Stack Sizes • Adjustments

Stack Depth Strategy in PLO6

By Aditya Sarkar  |  PLO6 Lab  |  6 min read

Stack depth is one of the most underappreciated adjustments in PLO6. The same hand that plays as a clear 3-bet pre-flop at 100 big blinds becomes a flat-call or fold at 25 big blinds. Stack depth changes the nature of every decision, from pre-flop hand selection to post-flop aggression levels.

Short Stack PLO6 (Under 40 Big Blinds)

At short stack depths, implied odds collapse. The value of speculative hands, wrap draws, suited hands, small rundowns, decreases dramatically because there aren't enough chips behind to justify the investment. Short stack PLO6 is fundamentally about playing made hands and avoiding marginal drawing situations.

  • Prioritise hands with immediate high-card value: aces, kings, high pairs.
  • Avoid speculative holdings that need implied odds to be profitable.
  • Look for high-equity spots to get stacks in early (pre-flop or flop).
  • Position matters less, commit with your best hands and fold marginal spots.

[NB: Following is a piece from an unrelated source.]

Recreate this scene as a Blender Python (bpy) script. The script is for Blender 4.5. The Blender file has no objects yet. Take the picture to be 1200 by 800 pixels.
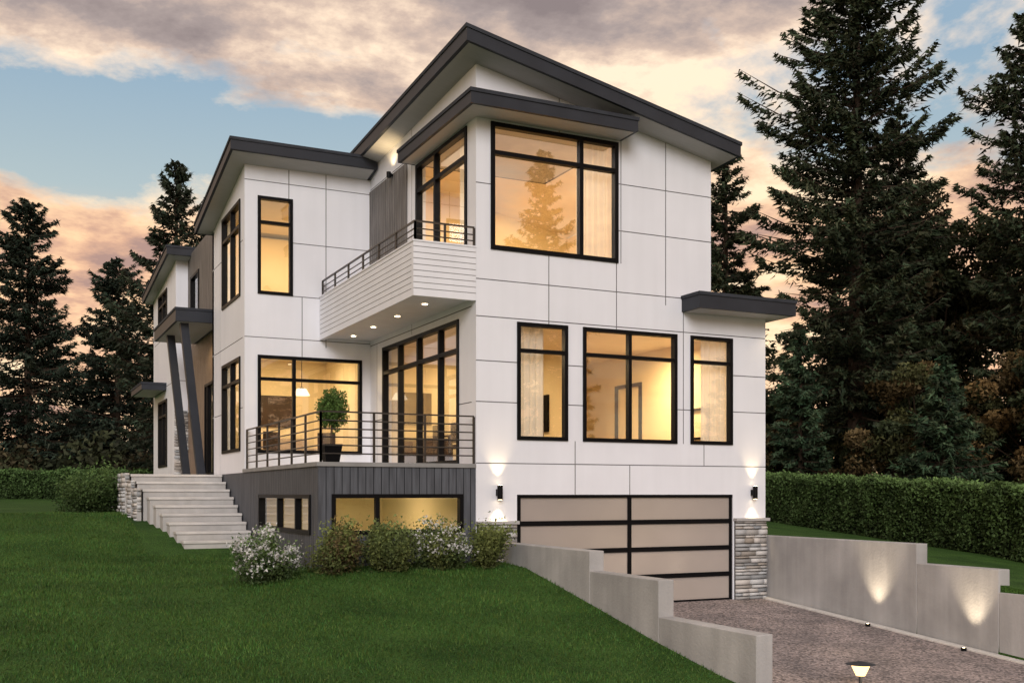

Mid-Stack PLO6 (40–100 Big Blinds)

The mid-stack range is where most live PLO6 pots are played. Here, implied odds are present but not infinite. Drawing hands have value, but you need to be selective about which draws to invest in. This is where understanding pot odds, semi-bluffing, and disciplined hand selection matter most.

My approach at 50/100: At mid-stack depths I focus heavily on position and pre-flop hand selection. With 60–80 BBs effective, getting the money in with a wrap plus flush draw vs. a set is slightly ahead, but the situation must be found, not manufactured.

Deep Stack PLO6 (100+ Big Blinds)

Deep stacks are where PLO6 becomes its most complex and most profitable form. Implied odds are enormous, flopping a wrap draw with 200 BBs behind means potential payouts that justify significant early investment. Hand selection opens up to include more speculative but connected holdings.

  • Rundowns (consecutive connected cards) increase in value significantly.
  • Double-suited hands become more valuable due to potential nut flush profits.
  • Bluffing range widens because the threat of later streets carries more weight.
  • Position becomes critically important, acting last gives you enormous leverage.

Adjusting Bet Sizing to Stack Depth

Your bet sizing should reflect stack-to-pot ratios. At deep stacks, smaller flop bets set up larger turn and river bets, you're building over three streets. At short stacks, pot-sized bets on the flop often commit so much of the effective stack that turn and river decisions become trivial. Understanding these ratios prevents you from "accidentally" committing with marginal hands.

Re-Buying and Stack Management

In cash PLO6, always top up to the maximum allowed stack when you fall below 80 BBs. Short stacks limit your ability to extract value from made hands and reduce the full game you're capable of playing. Keeping a full stack is itself a positive EV discipline.